──────── Stored data
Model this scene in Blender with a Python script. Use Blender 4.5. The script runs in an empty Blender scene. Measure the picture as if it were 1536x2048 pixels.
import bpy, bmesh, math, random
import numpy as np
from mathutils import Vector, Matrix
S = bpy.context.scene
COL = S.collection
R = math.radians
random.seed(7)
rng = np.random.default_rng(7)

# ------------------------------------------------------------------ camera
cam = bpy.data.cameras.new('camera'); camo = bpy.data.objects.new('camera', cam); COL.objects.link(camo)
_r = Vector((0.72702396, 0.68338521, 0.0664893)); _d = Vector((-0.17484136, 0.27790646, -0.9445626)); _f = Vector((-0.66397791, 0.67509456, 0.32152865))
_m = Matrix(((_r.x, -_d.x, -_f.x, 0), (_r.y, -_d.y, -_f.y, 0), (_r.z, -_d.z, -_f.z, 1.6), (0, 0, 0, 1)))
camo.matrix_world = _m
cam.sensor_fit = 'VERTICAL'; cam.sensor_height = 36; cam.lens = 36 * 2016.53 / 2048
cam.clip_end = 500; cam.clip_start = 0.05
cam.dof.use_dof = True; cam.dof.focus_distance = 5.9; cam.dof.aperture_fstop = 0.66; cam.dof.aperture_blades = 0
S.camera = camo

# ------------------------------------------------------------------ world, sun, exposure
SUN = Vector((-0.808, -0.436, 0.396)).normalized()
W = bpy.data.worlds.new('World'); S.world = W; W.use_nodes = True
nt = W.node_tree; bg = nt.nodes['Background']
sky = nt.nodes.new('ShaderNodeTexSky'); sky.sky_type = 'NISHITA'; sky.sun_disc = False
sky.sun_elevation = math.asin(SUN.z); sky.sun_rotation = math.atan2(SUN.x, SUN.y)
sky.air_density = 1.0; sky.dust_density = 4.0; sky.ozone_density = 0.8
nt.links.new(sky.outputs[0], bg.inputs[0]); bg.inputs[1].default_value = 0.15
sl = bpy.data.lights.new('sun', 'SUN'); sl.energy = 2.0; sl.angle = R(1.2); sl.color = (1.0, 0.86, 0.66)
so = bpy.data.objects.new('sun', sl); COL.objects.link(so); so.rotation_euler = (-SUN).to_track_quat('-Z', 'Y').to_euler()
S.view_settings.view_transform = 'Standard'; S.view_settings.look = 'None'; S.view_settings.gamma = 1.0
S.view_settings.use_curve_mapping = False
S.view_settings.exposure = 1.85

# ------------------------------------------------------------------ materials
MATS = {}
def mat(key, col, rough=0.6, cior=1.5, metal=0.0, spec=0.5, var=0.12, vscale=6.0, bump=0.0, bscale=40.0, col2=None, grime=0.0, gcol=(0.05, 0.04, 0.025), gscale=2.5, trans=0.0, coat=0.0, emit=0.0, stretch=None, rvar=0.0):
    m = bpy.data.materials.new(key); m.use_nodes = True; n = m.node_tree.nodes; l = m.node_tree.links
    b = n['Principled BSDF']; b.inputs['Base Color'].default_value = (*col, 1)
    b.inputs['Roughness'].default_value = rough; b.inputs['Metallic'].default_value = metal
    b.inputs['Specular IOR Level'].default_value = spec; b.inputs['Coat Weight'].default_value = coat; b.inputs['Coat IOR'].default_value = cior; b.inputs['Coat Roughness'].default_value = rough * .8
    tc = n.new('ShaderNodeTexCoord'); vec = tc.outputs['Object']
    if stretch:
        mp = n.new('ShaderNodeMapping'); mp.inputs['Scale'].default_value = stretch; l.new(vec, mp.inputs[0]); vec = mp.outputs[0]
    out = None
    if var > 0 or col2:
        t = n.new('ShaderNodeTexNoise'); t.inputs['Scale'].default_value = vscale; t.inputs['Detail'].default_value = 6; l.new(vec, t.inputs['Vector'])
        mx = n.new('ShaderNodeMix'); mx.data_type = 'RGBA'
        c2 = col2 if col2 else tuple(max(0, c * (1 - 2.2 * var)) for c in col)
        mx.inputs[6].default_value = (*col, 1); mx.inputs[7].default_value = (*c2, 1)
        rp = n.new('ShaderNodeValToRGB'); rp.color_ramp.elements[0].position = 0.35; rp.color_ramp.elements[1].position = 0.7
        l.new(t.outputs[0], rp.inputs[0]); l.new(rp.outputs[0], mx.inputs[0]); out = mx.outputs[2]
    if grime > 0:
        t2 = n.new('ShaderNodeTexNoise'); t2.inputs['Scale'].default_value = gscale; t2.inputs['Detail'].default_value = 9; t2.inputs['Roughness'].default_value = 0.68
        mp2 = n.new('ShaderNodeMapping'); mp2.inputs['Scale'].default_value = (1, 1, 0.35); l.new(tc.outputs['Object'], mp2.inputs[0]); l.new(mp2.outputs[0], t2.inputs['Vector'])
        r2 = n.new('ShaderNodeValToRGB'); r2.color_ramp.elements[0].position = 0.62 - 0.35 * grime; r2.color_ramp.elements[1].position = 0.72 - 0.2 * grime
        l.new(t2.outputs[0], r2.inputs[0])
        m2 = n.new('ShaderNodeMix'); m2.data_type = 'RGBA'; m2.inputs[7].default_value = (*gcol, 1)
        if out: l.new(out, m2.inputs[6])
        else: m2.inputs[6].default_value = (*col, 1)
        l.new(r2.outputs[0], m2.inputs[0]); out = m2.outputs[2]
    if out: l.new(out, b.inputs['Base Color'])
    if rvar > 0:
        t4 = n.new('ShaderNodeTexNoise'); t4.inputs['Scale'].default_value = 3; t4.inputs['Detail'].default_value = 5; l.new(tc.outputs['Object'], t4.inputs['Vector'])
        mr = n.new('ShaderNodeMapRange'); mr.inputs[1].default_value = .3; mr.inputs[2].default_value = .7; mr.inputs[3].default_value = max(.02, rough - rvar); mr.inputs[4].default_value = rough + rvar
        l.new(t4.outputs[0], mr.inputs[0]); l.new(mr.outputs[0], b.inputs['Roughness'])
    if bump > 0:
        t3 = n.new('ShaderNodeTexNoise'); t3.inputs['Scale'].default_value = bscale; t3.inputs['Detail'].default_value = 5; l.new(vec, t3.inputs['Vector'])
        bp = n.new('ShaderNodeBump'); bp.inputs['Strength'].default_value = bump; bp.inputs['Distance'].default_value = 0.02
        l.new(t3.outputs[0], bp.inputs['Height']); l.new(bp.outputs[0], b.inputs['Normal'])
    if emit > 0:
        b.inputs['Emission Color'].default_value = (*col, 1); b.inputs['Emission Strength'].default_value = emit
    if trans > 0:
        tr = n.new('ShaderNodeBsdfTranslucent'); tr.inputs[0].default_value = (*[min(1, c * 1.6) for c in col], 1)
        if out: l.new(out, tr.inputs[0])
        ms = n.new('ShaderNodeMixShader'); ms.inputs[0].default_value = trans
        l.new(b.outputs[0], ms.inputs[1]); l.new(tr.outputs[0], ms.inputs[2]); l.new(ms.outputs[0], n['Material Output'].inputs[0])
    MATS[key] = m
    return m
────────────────
Please output the complete data exactly.

Completed task
Model this scene in Blender with a Python script. Use Blender 4.5. The script runs in an empty Blender scene. Measure the picture as if it were 1536x2048 pixels.
import bpy, bmesh, math, random
import numpy as np
from mathutils import Vector, Matrix
S = bpy.context.scene
COL = S.collection
R = math.radians
random.seed(7)
rng = np.random.default_rng(7)

# ------------------------------------------------------------------ camera
cam = bpy.data.cameras.new('camera'); camo = bpy.data.objects.new('camera', cam); COL.objects.link(camo)
_r = Vector((0.72702396, 0.68338521, 0.0664893)); _d = Vector((-0.17484136, 0.27790646, -0.9445626)); _f = Vector((-0.66397791, 0.67509456, 0.32152865))
_m = Matrix(((_r.x, -_d.x, -_f.x, 0), (_r.y, -_d.y, -_f.y, 0), (_r.z, -_d.z, -_f.z, 1.6), (0, 0, 0, 1)))
camo.matrix_world = _m
cam.sensor_fit = 'VERTICAL'; cam.sensor_height = 36; cam.lens = 36 * 2016.53 / 2048
cam.clip_end = 500; cam.clip_start = 0.05
cam.dof.use_dof = True; cam.dof.focus_distance = 5.9; cam.dof.aperture_fstop = 0.66; cam.dof.aperture_blades = 0
S.camera = camo

# ------------------------------------------------------------------ world, sun, exposure
SUN = Vector((-0.808, -0.436, 0.396)).normalized()
W = bpy.data.worlds.new('World'); S.world = W; W.use_nodes = True
nt = W.node_tree; bg = nt.nodes['Background']
sky = nt.nodes.new('ShaderNodeTexSky'); sky.sky_type = 'NISHITA'; sky.sun_disc = False
sky.sun_elevation = math.asin(SUN.z); sky.sun_rotation = math.atan2(SUN.x, SUN.y)
sky.air_density = 1.0; sky.dust_density = 4.0; sky.ozone_density = 0.8
nt.links.new(sky.outputs[0], bg.inputs[0]); bg.inputs[1].default_value = 0.15
sl = bpy.data.lights.new('sun', 'SUN'); sl.energy = 2.0; sl.angle = R(1.2); sl.color = (1.0, 0.86, 0.66)
so = bpy.data.objects.new('sun', sl); COL.objects.link(so); so.rotation_euler = (-SUN).to_track_quat('-Z', 'Y').to_euler()
S.view_settings.view_transform = 'Standard'; S.view_settings.look = 'None'; S.view_settings.gamma = 1.0
S.view_settings.use_curve_mapping = False
S.view_settings.exposure = 1.85

# ------------------------------------------------------------------ materials
MATS = {}
def mat(key, col, rough=0.6, cior=1.5, metal=0.0, spec=0.5, var=0.12, vscale=6.0, bump=0.0, bscale=40.0, col2=None, grime=0.0, gcol=(0.05, 0.04, 0.025), gscale=2.5, trans=0.0, coat=0.0, emit=0.0, stretch=None, rvar=0.0):
    m = bpy.data.materials.new(key); m.use_nodes = True; n = m.node_tree.nodes; l = m.node_tree.links
    b = n['Principled BSDF']; b.inputs['Base Color'].default_value = (*col, 1)
    b.inputs['Roughness'].default_value = rough; b.inputs['Metallic'].default_value = metal
    b.inputs['Specular IOR Level'].default_value = spec; b.inputs['Coat Weight'].default_value = coat; b.inputs['Coat IOR'].default_value = cior; b.inputs['Coat Roughness'].default_value = rough * .8
    tc = n.new('ShaderNodeTexCoord'); vec = tc.outputs['Object']
    if stretch:
        mp = n.new('ShaderNodeMapping'); mp.inputs['Scale'].default_value = stretch; l.new(vec, mp.inputs[0]); vec = mp.outputs[0]
    out = None
    if var > 0 or col2:
        t = n.new('ShaderNodeTexNoise'); t.inputs['Scale'].default_value = vscale; t.inputs['Detail'].default_value = 6; l.new(vec, t.inputs['Vector'])
        mx = n.new('ShaderNodeMix'); mx.data_type = 'RGBA'
        c2 = col2 if col2 else tuple(max(0, c * (1 - 2.2 * var)) for c in col)
        mx.inputs[6].default_value = (*col, 1); mx.inputs[7].default_value = (*c2, 1)
        rp = n.new('ShaderNodeValToRGB'); rp.color_ramp.elements[0].position = 0.35; rp.color_ramp.elements[1].position = 0.7
        l.new(t.outputs[0], rp.inputs[0]); l.new(rp.outputs[0], mx.inputs[0]); out = mx.outputs[2]
    if grime > 0:
        t2 = n.new('ShaderNodeTexNoise'); t2.inputs['Scale'].default_value = gscale; t2.inputs['Detail'].default_value = 9; t2.inputs['Roughness'].default_value = 0.68
        mp2 = n.new('ShaderNodeMapping'); mp2.inputs['Scale'].default_value = (1, 1, 0.35); l.new(tc.outputs['Object'], mp2.inputs[0]); l.new(mp2.outputs[0], t2.inputs['Vector'])
        r2 = n.new('ShaderNodeValToRGB'); r2.color_ramp.elements[0].position = 0.62 - 0.35 * grime; r2.color_ramp.elements[1].position = 0.72 - 0.2 * grime
        l.new(t2.outputs[0], r2.inputs[0])
        m2 = n.new('ShaderNodeMix'); m2.data_type = 'RGBA'; m2.inputs[7].default_value = (*gcol, 1)
        if out: l.new(out, m2.inputs[6])
        else: m2.inputs[6].default_value = (*col, 1)
        l.new(r2.outputs[0], m2.inputs[0]); out = m2.outputs[2]
    if out: l.new(out, b.inputs['Base Color'])
    if rvar > 0:
        t4 = n.new('ShaderNodeTexNoise'); t4.inputs['Scale'].default_value = 3; t4.inputs['Detail'].default_value = 5; l.new(tc.outputs['Object'], t4.inputs['Vector'])
        mr = n.new('ShaderNodeMapRange'); mr.inputs[1].default_value = .3; mr.inputs[2].default_value = .7; mr.inputs[3].default_value = max(.02, rough - rvar); mr.inputs[4].default_value = rough + rvar
        l.new(t4.outputs[0], mr.inputs[0]); l.new(mr.outputs[0], b.inputs['Roughness'])
    if bump > 0:
        t3 = n.new('ShaderNodeTexNoise'); t3.inputs['Scale'].default_value = bscale; t3.inputs['Detail'].default_value = 5; l.new(vec, t3.inputs['Vector'])
        bp = n.new('ShaderNodeBump'); bp.inputs['Strength'].default_value = bump; bp.inputs['Distance'].default_value = 0.02
        l.new(t3.outputs[0], bp.inputs['Height']); l.new(bp.outputs[0], b.inputs['Normal'])
    if emit > 0:
        b.inputs['Emission Color'].default_value = (*col, 1); b.inputs['Emission Strength'].default_value = emit
    if trans > 0:
        tr = n.new('ShaderNodeBsdfTranslucent'); tr.inputs[0].default_value = (*[min(1, c * 1.6) for c in col], 1)
        if out: l.new(out, tr.inputs[0])
        ms = n.new('ShaderNodeMixShader'); ms.inputs[0].default_value = trans
        l.new(b.outputs[0], ms.inputs[1]); l.new(tr.outputs[0], ms.inputs[2]); l.new(ms.outputs[0], n['Material Output'].inputs[0])
    MATS[key] = m
    return m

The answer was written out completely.